Der Zuzug von Ante Gadza
Als wichtigen Eckpfeiler im Hinblick auf die Qualifikation für die Playoffs nennt Cedric Manse den Zuzug des kroatischen Rückraumspielers Ante Gadža. Der Nationalspieler Kroatiens, der bisher ausschliesslich in seinem Heimatland und in Mazedonien spielte, wurde aufgrund der zahlreichen Verletzungen nach Thun geholt. Cedric Manse zum neuen Teamkollegen: «Er ist ein hervorragender Spieler und ein toller Mensch.
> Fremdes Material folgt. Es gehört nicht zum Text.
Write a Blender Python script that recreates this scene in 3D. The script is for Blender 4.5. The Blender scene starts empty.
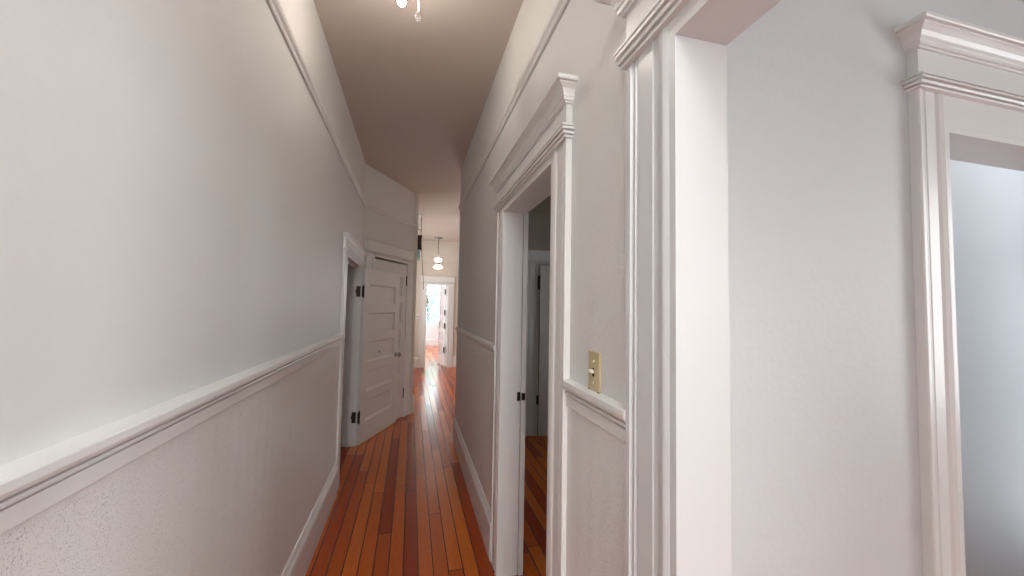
import bpy, bmesh, math, random
from mathutils import Vector, Matrix
random.seed(7)
C = bpy.context.scene
COL = C.collection

# ------------------------------------------------------------------ camera
F_PX, YAW, PITCH, ROLL, EYE = 388.7, 0.2523, 0.0493, 0.0181, 1.5
fwd = Vector((math.sin(YAW)*math.cos(PITCH), math.cos(YAW)*math.cos(PITCH), math.sin(PITCH)))
rt = Vector((math.cos(YAW), -math.sin(YAW), 0)); up = rt.cross(fwd)
r2 = math.cos(ROLL)*rt + math.sin(ROLL)*up; u2 = -math.sin(ROLL)*rt + math.cos(ROLL)*up
cd = bpy.data.cameras.new('camera'); cam = bpy.data.objects.new('camera', cd); COL.objects.link(cam)
cd.sensor_width = 36; cd.sensor_fit = 'HORIZONTAL'; cd.lens = F_PX/1024*36; cd.clip_start = 0.02; cd.clip_end = 200
m = Matrix((r2, u2, -fwd)).transposed().to_4x4(); m.translation = (0, 0, EYE)
cam.matrix_world = m
C.camera = cam

# ------------------------------------------------------------------ world, lights, exposure
w = bpy.data.worlds.new('sky'); C.world = w; w.use_nodes = True
bg = w.node_tree.nodes['Background']; bg.inputs[0].default_value = (0.86, 0.95, 1.0, 1)
# sky strength raised towards +y, to brighten the end window and floor glare
_tc = w.node_tree.nodes.new('ShaderNodeTexCoord'); _sp = w.node_tree.nodes.new('ShaderNodeSeparateXYZ'); _mr = w.node_tree.nodes.new('ShaderNodeMapRange')
w.node_tree.links.new(_tc.outputs['Generated'], _sp.inputs[0]); w.node_tree.links.new(_sp.outputs[1], _mr.inputs[0])
_mr.inputs[1].default_value = .2; _mr.inputs[2].default_value = 1.0; _mr.inputs[3].default_value = 2.0; _mr.inputs[4].default_value = 5.5
w.node_tree.links.new(_mr.outputs[0], bg.inputs[1])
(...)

Er kennt den Handballsport wie nicht mancher, von ihm können wir viel lernen, da ist unseren Verantwortlichen ein guter Transfer gelungen.»

Wenn Cedric Manse Lob verteilt, wollen wir von ihm auch wissen, wie er Trainer Remo Badertscher in dieser nicht ganz einfachen Phase erlebt. «Er ist im privaten Leben Lehrer und bleibt das auch bei uns in der Halle, er ist überall Lehrer. Das heisst, dass auch wir in jedem Training etwas lernen. Er ist sehr kompetent, gibt uns gewisse Freiheiten, ist aber auch fordernd. Haben wir im Spielerrat Ideen, wie man ein Problem lösen könnte, ist er durchaus gesprächsbereit und lässt mit sich diskutieren.» Badertscher seinerseits ist glücklich, Manse zu seinem Team zu zählen. Nach der Vertragsverlängerung in diesem Frühjahr meinte er: «Ich freue mich auf zwei weitere Jahre mit Cedi. Er ist ein Eigengewächs, in dem noch viel mehr Potential steckt, als er manchmal selbst glaubt. Schafft er es, seine Fähigkeiten noch regelmässiger auf den Platz zu bringen, werden wir noch viel Freude an ihm haben. Ich bin zu 100 Prozent überzeugt, dass ihm das mit zunehmender Routine gelingen wird.»
Pierre Benoit


Cedric Manse wurde am 16. August 1997 in Ägypten geboren. 2005 kehrte er mit seiner Mutter und seiner Schwester in die Schweiz zurück. Bei Wacker Thun durchlief er ab der U13 sämtliche Juniorenstufen. Nach der Saison 2021/22 stiess er vom TV Steffisburg (Nationalliga B) zu Wacker. Sein Vertrag läuft bis 2026. Hauptberuflich ist Manse zu 80 Prozent als Berater und Verkäufer von Boden- und Wandbelägen bei der Frischknecht AG Thun tätig.